Paul Kirtley wrote:
I might mention, this all occurred after I ran a "Repair Disk Permissions" of my Macintosh HD. The process encountered no errors, but repaired a slew of Disk Permissions in the process. When Done, I was no longer able to access my Time Capsule backups.
That's interesting -- something had clearly gone wrong on your internal HD to mess up a lot of permissions. 😟
(You might want to also reset the permissions on your home folder (Disk Utility only fixes permissions on system files and files installed by the OSX installer), per Resetting Password and/or User Permissions).

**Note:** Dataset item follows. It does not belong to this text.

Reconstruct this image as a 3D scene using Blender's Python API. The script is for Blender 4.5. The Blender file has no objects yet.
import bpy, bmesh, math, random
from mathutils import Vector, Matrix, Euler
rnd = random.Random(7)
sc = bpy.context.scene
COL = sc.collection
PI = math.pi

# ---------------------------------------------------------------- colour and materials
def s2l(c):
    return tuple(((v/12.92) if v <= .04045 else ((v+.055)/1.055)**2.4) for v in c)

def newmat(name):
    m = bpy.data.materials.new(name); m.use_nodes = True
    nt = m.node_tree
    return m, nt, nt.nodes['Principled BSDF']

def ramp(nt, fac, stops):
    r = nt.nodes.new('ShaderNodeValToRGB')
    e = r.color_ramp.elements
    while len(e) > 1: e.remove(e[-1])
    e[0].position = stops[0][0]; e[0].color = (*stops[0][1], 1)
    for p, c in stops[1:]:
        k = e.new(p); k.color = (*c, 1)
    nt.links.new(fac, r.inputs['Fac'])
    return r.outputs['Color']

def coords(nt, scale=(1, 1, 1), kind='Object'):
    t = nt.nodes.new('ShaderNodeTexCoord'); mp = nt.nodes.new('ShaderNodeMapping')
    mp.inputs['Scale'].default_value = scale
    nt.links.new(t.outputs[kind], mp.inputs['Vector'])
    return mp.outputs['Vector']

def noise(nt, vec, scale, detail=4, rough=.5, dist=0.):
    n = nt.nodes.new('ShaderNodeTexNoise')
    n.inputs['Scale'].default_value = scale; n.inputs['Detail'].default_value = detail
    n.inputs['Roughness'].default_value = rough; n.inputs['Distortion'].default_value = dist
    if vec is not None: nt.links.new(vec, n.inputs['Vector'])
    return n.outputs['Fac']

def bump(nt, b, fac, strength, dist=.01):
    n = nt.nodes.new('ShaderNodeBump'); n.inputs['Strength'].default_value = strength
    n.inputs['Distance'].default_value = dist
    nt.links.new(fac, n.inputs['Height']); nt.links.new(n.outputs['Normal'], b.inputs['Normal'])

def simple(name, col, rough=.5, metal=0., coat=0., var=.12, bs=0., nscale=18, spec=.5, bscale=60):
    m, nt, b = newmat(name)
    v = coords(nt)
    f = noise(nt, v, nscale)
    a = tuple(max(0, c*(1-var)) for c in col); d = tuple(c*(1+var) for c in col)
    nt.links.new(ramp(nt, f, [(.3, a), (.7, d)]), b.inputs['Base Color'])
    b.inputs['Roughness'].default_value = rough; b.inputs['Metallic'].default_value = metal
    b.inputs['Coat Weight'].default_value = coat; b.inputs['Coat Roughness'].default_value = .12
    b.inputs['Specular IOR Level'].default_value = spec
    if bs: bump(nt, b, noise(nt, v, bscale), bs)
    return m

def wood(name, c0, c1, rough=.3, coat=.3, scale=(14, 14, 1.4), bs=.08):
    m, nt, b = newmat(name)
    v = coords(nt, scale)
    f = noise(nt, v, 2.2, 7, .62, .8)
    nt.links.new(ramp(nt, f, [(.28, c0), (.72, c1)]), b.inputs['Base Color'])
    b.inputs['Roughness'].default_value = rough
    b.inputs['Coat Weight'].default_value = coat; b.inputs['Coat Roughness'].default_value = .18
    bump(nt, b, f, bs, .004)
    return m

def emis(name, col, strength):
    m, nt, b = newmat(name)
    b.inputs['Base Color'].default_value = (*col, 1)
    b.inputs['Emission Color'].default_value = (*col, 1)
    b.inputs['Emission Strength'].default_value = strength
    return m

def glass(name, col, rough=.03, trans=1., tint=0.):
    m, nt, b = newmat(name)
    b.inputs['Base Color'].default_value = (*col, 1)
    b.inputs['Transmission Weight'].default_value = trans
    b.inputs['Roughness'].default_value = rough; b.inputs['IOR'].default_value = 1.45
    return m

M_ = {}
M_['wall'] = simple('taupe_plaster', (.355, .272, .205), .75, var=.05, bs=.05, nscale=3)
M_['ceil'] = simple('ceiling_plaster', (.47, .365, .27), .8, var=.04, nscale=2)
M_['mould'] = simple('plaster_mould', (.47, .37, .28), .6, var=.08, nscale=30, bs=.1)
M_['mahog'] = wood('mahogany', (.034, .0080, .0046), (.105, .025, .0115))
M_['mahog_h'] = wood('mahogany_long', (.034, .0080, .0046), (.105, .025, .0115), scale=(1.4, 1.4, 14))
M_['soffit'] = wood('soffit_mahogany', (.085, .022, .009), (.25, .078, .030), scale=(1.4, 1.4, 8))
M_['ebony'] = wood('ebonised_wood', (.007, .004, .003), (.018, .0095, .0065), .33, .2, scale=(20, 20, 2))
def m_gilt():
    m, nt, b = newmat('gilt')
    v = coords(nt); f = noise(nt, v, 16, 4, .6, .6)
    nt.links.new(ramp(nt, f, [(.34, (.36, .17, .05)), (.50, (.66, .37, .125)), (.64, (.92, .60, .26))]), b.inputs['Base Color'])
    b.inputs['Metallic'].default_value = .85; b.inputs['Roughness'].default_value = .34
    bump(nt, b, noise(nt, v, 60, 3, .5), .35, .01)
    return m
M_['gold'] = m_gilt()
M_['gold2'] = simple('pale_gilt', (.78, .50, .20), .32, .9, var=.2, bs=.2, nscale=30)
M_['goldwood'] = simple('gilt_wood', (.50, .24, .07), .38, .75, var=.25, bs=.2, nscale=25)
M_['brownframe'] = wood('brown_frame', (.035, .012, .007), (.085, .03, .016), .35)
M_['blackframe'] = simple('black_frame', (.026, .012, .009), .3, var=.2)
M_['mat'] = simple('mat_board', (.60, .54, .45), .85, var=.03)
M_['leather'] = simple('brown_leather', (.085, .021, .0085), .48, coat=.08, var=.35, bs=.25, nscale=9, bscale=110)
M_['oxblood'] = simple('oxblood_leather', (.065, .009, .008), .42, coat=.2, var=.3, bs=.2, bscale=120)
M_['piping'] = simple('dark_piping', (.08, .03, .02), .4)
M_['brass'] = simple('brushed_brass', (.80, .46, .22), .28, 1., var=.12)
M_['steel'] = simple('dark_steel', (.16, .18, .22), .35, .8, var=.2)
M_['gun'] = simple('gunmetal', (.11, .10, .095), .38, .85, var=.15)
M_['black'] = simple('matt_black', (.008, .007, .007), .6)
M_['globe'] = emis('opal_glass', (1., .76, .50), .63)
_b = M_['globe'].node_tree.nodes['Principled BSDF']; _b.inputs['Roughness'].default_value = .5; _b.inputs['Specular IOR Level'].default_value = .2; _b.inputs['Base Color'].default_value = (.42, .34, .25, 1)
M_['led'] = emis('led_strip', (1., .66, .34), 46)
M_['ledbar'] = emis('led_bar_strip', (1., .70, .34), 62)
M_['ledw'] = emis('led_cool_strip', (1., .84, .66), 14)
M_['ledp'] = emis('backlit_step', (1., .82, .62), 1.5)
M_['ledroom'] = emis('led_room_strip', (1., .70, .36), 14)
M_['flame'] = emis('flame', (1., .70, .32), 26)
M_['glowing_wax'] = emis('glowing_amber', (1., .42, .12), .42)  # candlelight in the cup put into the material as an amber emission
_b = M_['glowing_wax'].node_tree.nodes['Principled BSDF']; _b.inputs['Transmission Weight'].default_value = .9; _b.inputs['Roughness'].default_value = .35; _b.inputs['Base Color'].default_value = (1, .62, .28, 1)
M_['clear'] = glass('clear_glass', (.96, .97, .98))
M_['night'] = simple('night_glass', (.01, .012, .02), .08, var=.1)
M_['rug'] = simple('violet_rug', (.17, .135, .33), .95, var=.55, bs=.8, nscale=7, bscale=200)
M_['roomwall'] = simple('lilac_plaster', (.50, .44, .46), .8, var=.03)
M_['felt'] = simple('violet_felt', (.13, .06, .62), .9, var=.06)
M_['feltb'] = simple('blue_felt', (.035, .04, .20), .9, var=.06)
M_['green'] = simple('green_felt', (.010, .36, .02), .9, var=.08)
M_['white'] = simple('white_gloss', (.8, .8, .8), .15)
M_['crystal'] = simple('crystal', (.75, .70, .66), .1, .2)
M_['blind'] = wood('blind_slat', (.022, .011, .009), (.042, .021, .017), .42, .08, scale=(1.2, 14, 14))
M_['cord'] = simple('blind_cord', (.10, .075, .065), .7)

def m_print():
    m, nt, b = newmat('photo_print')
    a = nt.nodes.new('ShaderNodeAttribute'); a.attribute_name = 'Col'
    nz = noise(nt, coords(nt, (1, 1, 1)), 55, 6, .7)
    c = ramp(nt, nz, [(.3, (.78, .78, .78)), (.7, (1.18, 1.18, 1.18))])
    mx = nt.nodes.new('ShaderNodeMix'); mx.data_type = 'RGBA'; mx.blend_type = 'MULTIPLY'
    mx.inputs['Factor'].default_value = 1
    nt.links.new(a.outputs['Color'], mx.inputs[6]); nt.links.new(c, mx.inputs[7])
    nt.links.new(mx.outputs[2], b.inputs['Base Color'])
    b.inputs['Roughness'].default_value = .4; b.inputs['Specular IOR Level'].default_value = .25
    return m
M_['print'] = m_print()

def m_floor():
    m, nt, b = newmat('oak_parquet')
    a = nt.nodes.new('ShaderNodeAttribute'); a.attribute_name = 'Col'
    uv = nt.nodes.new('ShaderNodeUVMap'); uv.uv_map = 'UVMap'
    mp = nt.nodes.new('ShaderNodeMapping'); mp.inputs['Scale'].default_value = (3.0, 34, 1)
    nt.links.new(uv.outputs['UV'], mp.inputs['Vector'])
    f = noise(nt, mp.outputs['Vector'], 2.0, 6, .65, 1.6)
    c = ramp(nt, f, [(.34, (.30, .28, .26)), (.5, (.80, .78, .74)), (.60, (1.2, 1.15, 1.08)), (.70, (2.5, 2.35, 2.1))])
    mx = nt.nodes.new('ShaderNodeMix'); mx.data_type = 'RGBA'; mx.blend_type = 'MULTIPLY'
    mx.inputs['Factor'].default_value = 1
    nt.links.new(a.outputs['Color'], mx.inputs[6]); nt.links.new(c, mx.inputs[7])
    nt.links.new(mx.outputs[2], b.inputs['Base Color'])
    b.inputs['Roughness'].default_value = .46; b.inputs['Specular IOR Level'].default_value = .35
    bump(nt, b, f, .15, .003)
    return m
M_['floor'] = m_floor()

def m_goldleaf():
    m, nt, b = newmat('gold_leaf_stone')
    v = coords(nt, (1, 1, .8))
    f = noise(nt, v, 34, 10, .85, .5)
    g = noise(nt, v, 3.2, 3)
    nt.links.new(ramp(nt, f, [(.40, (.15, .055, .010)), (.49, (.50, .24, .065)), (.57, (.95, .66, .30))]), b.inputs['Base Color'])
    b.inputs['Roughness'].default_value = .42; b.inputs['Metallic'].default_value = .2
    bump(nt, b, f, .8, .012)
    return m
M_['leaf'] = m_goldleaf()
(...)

On the next backup, every file that had it's permissions repaired was treated as changed, and had to be backed-up again (Time Machine backs up the metadata, including permissions, as well as the data files). What then went wrong is anybody's guess, but something dire happened, or you wouldn't have gotten that message.
Does this shed any new light on my case, or am I faced with only one option...erase the backup disk?
Most likely, you've had a network or power problem, per the link Bob supplied.
There is one other option -- "archive" the damaged sparse bundle to a USB drive connected to the TC, per the green box in #Q6 of Using Time Machine with a Time Capsule. You can probably view and restore from them, via the Browse... option, per Time Machine - Frequently Asked Question #17, but remember, they're damaged, so if you happen to hit a corrupted spot, anything may happen.
Then erase the TC's disk via Airport Utility, per the green box in #Q5 in Using Time Machine with a Time Capsule, (but in this case, you might want to select the Zero-Out Data option. That will take longer than a quick erase, but if it fails, you'll know there's a problem with the TC's disk. If it succeeds, the disk may be ok.